About 1,000 refugees from Uganda, Rwanda, Burundi, and Congo Kinshasa resided in Kakuma camp during the year. UNHCR and Kenyan authorities established a screening appeals process in July to determine the refugee status of Rwandan asylum seekers. Some 6,000 Rwandans living on their own in Kenya participated in the process, which remained incomplete at year's end.
Internally Displaced Kenyans
Political and ethnic violence has caused families to flee their homes in three regions of Kenya in recent years.
In western Kenya, politically inspired violence during 1991-92 uprooted about 300,000 people and left some 1,500 dead. Sporadic violence has continued in western Kenya since then, including in 1998.

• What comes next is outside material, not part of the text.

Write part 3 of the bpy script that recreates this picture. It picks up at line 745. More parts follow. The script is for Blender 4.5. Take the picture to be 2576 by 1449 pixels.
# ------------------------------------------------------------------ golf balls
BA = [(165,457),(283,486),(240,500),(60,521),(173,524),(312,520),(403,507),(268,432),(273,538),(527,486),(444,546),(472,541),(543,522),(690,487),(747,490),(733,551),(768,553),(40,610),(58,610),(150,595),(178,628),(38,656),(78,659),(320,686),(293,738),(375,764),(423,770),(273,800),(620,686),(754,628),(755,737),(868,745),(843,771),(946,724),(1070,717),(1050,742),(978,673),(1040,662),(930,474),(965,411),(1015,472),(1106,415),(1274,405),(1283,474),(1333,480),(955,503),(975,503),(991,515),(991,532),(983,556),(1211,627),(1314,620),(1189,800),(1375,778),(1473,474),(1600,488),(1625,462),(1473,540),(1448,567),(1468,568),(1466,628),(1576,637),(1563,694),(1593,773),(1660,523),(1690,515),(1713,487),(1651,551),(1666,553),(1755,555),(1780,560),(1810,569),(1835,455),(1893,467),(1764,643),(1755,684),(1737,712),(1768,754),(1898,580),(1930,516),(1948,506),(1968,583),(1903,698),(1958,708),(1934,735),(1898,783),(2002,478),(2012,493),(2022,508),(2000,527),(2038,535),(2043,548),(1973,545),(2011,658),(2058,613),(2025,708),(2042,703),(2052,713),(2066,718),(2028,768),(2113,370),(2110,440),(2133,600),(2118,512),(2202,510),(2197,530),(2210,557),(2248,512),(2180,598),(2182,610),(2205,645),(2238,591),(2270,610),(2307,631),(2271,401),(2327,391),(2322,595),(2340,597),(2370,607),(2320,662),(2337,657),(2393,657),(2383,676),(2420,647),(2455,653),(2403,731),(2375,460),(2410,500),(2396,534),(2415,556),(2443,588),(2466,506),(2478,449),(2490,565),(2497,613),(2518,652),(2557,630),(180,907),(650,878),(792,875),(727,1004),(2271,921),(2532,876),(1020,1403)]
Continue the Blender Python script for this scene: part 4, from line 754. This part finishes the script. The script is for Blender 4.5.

In the aftermath of national elections in December 1997, clashes in western Kenya killed at least 100 people and forced several thousand people from their homes in early 1998. The Kenyan Red Cross reported 15,000 newly displaced people. Mobs burned homes. Kenyan police failed to respond to the violence for several days, observers stated.
Displaced families, joining families uprooted in previous years, sought shelter in church compounds, schools, and market areas. Local church leaders and human rights investigators charged that officials in Kenya's ruling political party instigated the violence to punish local populations that had opposed the ruling party during elections.
Government leaders engaged in "depopulation of opposition strongholds," the Kenya Human Rights Commission reported. "The more successful the state is in depicting the clashes as ethnicthe more its role becomes concealed and obscure."
International human rights organizations reported that attacks in western Kenya increasingly involved rape, murder, and use of modern weapons.
Ethnic clashes also occurred in northern Kenya during the year. Some 150 people reportedly were killed.
A third area of violence and displacement, Kenya's coast, avoided significant new upheaval in 1998. Politically instigated violence in coastal towns in 1997 pushed tens of thousands from their homes – as many as 100,000 people were uprooted, according to some estimates – and many families in the coastal region remained displaced and afraid to reclaim their property in 1998.